Le priorità della sua coalizione sono infatti nazionalistiche, non religiose: puntano cioè alla sovranità e allo sviluppo nazionale. Una visione politica confermata al Wall Street Journal anche da un alto membro della coalizione di Jibril: “Abbiamo deciso su un fronte unitario … Non vogliamo lasciare il Paese agli estremisti”. La Libia infatti teme il settarismo religioso e quei partiti fondamentalisti che ricevono finanziamenti soprattutto dall’estero, in primis dal Qatar (peraltro il principale sostenitore di tutta la “Primavera Araba” e storico supporter dei Fratelli musulmani).

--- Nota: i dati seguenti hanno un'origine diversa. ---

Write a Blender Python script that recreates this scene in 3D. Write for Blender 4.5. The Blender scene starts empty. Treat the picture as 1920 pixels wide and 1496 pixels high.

Grande è l’entusiasmo dei libici per il loro appuntamento con la Storia e molti vogliono autenticamente chiudere con il passato, senza però farsi influenzare troppo dall’islam, a quanto sembra (ma esserne condizionati in parte sarà comunque inevitabile).

A differenza di quanto è accaduto in Egitto, per esempio, gli astenuti  al voto sono la minoranza: si è recato alle urne il 63% degli aventi diritto, ovvero circa 1,7 milioni di elettori, sui 2,8 registrati, o forse anche di più. Inoltre i Fratelli musulmani di “Al-Watan” e di “Giustizia e Sviluppo” non solo non hanno contestato i risultati elettorali provvisori, ma hanno anche ammesso di aver perso nella capitale Tripoli e nell’altra principale città libica, Bengasi, mentre hanno dichiarato di aver vinto a Misurata.

Ora non rimane che attendere i risultati definitivi e comunque e sperare che la leadership nazionalista non si lasci sfuggire l’occasione di dimostrare che può esserci prosperità e diritto anche senza l’estremismo islamico dei Fratelli musulmani et alia.